I hate to see ice on the ground. It’s not only a safety concern but it’s wasteful. And don’t get me started on sugar packets on the ground.

Virginia Dalbeck

“My rule is that if I wouldn’t serve it to my daughter, then I certainly won’t serve it to my customers or if the president happened to stop in for a meal,” Dalbeck says.

As she lays out those stringent ground rules, she pries open cabinets and utensil drawers, strolls into the walk-in freezer, the beer cooler filled with kegs and the dry-storage area.

“I do look everywhere,” Dalbeck says without apology. “And, boy, do I hate to see ice on the ground. It’s not only a safety concern but it’s wasteful. And don’t get me started on sugar packets on the ground.”

Hours before, Dalbeck conducted her “taste plate” where the day’s signature pork chop, burger, pizza and dessert — all conceived by Armenta — must run her taste buds’ gauntlet.

She rhapsodizes about the double-cut pork chop’s wet brine of peppercorns, bay leaves and cloves before becoming poetic about its dry-rub, melding herbes de Provence and lavender.

All this quality control has clearly paid off.

Cork & Pig has earned rave reviews and Dalbeck is already making her mark in Fort Worth.

“I would love to be the face of this restaurant and the other children that our partnership has created,” says Dalbeck. “I’d love to do food demonstrations, private chefing, along with charity and fundraisers, and of course as much television to publicize us. I’m actually seeking an agent right now.”

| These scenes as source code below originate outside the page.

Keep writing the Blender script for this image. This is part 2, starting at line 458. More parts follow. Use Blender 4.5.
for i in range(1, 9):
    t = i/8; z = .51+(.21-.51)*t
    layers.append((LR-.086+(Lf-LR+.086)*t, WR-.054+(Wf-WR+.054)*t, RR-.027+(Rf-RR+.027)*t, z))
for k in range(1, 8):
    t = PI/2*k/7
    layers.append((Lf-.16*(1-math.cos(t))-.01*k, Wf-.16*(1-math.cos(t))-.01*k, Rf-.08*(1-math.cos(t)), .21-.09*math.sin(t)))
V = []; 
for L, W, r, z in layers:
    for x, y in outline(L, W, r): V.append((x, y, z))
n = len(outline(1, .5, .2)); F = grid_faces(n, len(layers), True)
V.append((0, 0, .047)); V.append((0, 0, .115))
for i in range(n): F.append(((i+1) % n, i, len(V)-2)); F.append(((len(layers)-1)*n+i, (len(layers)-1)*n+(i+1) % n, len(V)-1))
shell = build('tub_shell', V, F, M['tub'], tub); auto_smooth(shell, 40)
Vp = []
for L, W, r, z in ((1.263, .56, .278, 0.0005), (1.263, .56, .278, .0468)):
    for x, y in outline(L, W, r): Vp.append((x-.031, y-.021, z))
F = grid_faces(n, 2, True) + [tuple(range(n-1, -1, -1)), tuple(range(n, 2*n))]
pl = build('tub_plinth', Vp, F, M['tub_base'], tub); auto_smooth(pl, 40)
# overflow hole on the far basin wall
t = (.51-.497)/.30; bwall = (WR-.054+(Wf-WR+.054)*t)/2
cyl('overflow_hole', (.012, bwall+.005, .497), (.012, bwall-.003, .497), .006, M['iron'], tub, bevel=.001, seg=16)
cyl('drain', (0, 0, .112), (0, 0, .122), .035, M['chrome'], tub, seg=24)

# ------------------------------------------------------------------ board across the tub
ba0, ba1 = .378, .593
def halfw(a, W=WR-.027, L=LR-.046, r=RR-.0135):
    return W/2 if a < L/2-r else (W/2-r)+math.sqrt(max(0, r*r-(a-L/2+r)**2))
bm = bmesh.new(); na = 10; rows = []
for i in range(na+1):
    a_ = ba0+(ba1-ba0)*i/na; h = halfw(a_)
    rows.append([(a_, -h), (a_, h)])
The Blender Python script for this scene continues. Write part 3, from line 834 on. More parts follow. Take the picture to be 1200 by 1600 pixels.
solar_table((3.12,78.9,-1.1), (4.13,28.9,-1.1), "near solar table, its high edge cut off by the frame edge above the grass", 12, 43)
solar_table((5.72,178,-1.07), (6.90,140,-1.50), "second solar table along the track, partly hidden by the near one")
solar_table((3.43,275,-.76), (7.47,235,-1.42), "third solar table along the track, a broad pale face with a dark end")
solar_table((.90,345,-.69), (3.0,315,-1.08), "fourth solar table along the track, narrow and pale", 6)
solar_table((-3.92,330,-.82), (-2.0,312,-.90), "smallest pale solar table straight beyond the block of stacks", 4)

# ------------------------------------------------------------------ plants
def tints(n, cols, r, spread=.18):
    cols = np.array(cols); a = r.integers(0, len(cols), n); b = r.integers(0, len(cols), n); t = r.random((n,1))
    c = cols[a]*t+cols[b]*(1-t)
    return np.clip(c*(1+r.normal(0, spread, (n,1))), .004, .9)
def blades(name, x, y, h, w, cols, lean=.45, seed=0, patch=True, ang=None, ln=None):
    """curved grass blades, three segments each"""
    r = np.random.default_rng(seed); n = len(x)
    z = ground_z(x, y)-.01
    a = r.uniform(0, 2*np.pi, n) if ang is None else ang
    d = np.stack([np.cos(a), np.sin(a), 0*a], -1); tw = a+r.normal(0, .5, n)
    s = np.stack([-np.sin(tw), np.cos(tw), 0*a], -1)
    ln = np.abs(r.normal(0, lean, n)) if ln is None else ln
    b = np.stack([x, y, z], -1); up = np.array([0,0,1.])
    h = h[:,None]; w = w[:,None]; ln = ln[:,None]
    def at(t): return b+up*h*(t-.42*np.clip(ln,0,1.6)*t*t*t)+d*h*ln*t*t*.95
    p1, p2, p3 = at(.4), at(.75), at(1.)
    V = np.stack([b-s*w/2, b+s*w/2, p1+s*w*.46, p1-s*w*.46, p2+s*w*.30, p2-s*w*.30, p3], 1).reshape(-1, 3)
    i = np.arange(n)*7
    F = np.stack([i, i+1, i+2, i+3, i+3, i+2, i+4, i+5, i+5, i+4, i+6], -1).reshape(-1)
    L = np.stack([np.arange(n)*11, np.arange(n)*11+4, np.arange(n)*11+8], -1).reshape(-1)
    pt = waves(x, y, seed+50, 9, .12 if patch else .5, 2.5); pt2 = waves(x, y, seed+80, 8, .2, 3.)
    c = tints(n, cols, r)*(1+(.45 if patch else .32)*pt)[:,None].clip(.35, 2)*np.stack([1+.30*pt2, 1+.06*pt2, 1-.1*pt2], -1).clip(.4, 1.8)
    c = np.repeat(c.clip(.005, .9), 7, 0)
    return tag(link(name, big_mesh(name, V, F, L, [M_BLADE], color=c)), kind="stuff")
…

In other words, even though she’s been to Hell and back, Dalbeck is ready to face the fire again.

But first, she’s determined to reverse the restaurant curse on Fort Worth’s Crockett Street.

“Honestly, we like the challenge of breaking the stereotype of the restaurant that comes here and eventually leaves,” Dalbeck says. “We’ll succeed here because Cork & Pig Tavern is American food done simply and done well. There won’t be the frills of making our own ketchup or mayonnaise.

“Though we do make our own bread and, of course, our own ice — and as long as I’m around, it won’t end up on the floor.”